For the past week, one Michigan Senator has set up a nativity display every morning on the State Capitol lawn. Senator Rick Jones has set up the display every Christmas season for the last four years.

Rick Jones is a boisterous senator who represents the district west of Lansing. Jones zips up his MSU jacket and opens up the back hatch of his wife’s SUV. The display is too big to fit into his car. In the four years that Jones has been setting up the display, people have taken notice.

“The first day I set it up, I had people say ‘You’ve got Mary on the wrong side, last year you had Mary on the other side,’”

Jones said with a laugh. The figures in the manger scene – Mary, Joseph, and Baby Jesus - come from Bronner’s Christmas Wonderland in Frankenmuth. The “barn” was made by a friend of Senator Jones.

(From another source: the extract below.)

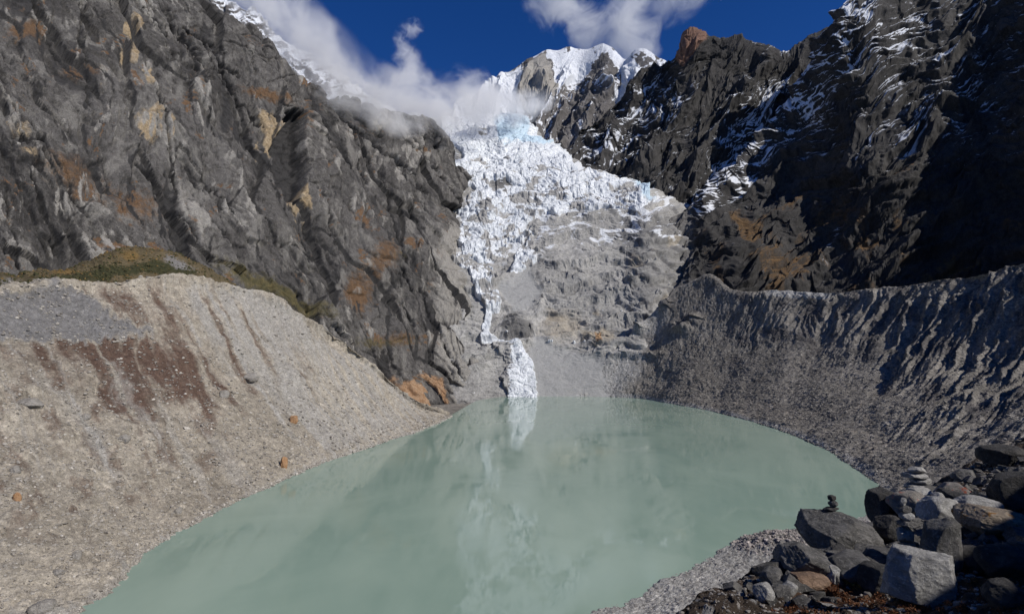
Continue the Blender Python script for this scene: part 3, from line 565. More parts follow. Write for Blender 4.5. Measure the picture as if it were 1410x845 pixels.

All told, the display is about waist-high. Jones’ holiday tradition started as a response to a controversy about winter displays at the Capitol. The winter display that started it all? The Snaketivity.

“I felt that if we were gonna have a Snaketivity on the lawn, we should have a Christian nativity,” Jones said.

In 2014, the Detroit chapter of the Satanic Temple erected a controversial tableau on the Capital lawn. They called it Snaketivity. It was a big plastic snake wrapped around a sign that said, “The Greatest Gift is Knowledge.” It was a commentary on how church and state should be separate.

A religious group wanted to put out a nativity in response, but was short on time. Enter Senator Jones.

“I felt challenged and I wanted to make sure that we had a nativity up also,” he said. There are ground rules for putting up a display. Permits are given out by the Michigan Capitol Commission. Displays can’t be left overnight, so Jones has to set it up in the morning and then take it down at night. There are regulations about the size of the display. Which is why Jones only puts out Mary, Joseph and Baby Jesus – no room for the Wise Men at this inn.

But anyone can put up a display if they apply for a permit. John Truscott is a spokesperson for the Capitol Commission. He said the displays are a matter of free speech.

“We are, obligated, under our constitution, to honor the free speech of people who want to make a statement, whether it’s religious or otherwise,” said Truscott.

Two years ago, The Church of the Flying Spaghetti Monster also got a spot on the Capitol lawn with Snaketivity and Jones’ nativity. Jones is comfortable with sharing the space.

“We’re simply showing the light,” he said. “The snake people want to show the dark. And that’s okay. This is America.”

But this year, no Snaketivity. No Church of the Flying Spaghetti Monster.

“They did not pull a permit. Apparently they got froze out,” said Jones.

This year, the nativity only shares the lawn with a Menorah. While Jones only has a year left as a Senator, he hopes it won’t be the end of the nativity.

“I’m hoping to hand this off to somebody else who wishes to do this when I’m termed out,” he said.